3D scene scripts
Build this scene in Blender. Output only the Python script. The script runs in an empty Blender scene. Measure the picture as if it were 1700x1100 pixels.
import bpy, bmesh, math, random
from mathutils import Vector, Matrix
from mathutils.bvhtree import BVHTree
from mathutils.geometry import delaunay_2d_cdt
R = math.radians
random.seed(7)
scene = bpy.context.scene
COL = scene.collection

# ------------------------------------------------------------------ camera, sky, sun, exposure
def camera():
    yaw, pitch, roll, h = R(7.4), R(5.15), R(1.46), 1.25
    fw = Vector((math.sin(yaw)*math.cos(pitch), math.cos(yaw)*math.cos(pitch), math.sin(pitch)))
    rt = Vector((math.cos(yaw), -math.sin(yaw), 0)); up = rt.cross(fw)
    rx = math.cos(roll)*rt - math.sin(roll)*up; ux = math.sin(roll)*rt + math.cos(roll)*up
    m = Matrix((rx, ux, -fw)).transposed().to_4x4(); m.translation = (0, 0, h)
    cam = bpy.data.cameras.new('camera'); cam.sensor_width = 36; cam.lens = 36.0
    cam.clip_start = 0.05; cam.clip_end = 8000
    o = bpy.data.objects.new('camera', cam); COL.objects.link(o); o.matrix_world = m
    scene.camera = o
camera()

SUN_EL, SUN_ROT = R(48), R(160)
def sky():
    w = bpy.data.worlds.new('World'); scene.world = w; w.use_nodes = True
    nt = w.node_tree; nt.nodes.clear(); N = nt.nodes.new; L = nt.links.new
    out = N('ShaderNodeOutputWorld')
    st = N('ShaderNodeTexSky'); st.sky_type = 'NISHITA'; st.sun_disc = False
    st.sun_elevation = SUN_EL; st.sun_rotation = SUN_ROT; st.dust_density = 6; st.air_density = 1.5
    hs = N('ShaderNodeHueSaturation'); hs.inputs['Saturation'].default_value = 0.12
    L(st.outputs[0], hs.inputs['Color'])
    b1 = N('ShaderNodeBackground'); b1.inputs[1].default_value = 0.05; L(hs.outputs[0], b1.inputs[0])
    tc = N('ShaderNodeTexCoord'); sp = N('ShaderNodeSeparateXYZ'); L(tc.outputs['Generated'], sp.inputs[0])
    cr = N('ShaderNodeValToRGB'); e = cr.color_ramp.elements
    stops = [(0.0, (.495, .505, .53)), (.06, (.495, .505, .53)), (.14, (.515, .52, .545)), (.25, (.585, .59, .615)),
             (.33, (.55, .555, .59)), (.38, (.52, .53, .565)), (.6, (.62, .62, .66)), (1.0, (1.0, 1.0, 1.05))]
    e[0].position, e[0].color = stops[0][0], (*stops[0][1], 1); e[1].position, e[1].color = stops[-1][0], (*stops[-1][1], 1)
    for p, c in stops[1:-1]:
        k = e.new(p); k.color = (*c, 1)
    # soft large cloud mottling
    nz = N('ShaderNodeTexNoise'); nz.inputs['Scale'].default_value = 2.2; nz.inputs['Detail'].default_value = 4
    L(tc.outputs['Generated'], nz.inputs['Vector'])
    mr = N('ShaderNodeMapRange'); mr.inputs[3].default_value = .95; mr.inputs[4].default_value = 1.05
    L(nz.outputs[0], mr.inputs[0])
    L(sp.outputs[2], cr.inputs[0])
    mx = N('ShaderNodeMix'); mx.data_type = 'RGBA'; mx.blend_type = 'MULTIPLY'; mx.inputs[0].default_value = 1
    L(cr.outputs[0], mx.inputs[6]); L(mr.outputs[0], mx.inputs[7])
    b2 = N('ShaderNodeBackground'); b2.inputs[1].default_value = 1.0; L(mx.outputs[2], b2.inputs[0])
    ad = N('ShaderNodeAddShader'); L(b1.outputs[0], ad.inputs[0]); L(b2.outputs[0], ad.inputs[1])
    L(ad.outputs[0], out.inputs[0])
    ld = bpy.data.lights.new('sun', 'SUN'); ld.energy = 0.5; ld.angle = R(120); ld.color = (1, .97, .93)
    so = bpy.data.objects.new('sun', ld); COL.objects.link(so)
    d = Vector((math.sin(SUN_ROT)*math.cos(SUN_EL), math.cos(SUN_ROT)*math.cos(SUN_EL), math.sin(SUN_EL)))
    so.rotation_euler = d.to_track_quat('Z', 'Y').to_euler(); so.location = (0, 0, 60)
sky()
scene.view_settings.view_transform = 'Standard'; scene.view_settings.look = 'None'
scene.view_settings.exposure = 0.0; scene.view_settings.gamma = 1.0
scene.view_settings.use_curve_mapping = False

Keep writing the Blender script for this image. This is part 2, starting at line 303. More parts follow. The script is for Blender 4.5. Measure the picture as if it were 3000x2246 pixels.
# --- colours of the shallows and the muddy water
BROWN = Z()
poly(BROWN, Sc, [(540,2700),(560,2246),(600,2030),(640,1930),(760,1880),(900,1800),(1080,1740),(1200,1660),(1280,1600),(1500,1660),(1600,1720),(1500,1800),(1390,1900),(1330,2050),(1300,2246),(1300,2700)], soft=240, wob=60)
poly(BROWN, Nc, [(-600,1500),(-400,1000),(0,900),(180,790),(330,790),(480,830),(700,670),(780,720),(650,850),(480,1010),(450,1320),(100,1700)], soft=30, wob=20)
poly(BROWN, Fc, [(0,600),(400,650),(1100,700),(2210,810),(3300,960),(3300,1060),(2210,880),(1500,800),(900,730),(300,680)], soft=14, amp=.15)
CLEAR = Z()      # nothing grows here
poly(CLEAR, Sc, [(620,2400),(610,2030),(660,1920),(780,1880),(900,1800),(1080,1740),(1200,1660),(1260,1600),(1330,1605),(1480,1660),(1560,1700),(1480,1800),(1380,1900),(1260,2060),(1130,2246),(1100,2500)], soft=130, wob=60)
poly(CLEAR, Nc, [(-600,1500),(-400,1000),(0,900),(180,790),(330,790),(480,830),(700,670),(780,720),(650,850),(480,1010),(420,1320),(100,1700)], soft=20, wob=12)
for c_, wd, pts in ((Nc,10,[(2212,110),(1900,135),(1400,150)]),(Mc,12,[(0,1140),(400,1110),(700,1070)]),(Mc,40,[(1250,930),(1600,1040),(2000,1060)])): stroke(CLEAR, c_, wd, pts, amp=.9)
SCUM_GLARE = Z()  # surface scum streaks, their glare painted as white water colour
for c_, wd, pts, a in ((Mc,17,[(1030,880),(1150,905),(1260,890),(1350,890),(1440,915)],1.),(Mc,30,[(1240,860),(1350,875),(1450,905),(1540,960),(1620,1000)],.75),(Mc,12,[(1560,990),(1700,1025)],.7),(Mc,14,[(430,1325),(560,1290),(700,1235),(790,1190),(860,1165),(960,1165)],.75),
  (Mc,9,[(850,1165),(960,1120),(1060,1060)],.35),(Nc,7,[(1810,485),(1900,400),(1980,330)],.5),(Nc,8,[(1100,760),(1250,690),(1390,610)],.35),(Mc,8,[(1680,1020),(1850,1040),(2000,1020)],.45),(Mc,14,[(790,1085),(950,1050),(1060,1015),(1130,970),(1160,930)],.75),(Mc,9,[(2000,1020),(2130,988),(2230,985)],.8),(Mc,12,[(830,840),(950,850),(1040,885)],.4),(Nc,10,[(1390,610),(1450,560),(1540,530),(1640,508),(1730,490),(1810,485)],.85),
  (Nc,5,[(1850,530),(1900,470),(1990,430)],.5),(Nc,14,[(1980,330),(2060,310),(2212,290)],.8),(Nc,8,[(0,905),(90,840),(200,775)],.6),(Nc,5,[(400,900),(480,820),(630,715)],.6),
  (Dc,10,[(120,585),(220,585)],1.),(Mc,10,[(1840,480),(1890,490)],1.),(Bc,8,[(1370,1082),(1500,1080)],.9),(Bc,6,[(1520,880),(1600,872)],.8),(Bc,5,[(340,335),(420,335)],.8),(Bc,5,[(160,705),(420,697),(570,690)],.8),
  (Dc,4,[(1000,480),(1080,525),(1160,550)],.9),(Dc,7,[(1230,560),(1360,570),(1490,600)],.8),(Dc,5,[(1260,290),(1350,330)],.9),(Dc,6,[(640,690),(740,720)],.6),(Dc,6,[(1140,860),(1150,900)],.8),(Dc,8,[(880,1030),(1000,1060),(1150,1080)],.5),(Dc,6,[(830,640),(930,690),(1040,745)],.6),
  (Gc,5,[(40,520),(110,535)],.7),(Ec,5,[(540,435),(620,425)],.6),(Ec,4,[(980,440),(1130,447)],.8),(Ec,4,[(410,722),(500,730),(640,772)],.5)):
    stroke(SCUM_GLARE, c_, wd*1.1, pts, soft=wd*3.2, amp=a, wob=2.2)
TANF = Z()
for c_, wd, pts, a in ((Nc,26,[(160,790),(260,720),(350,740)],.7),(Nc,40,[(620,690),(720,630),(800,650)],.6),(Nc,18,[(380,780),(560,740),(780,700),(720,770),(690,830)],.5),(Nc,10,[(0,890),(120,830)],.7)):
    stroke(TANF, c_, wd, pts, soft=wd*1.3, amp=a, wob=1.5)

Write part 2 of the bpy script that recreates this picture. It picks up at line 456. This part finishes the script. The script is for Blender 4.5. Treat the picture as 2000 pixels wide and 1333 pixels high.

▶ **Instruction**
Among the entries above, identify all lines with "picture" and copy them.

▶ **Finished task**
Build this scene in Blender. Output only the Python script. The script runs in an empty Blender scene. Measure the picture as if it were 1700x1100 pixels.
Keep writing the Blender script for this image. This is part 2, starting at line 303. More parts follow. The script is for Blender 4.5. Measure the picture as if it were 3000x2246 pixels.
Write part 2 of the bpy script that recreates this picture. It picks up at line 456. This part finishes the script. The script is for Blender 4.5. Treat the picture as 2000 pixels wide and 1333 pixels high.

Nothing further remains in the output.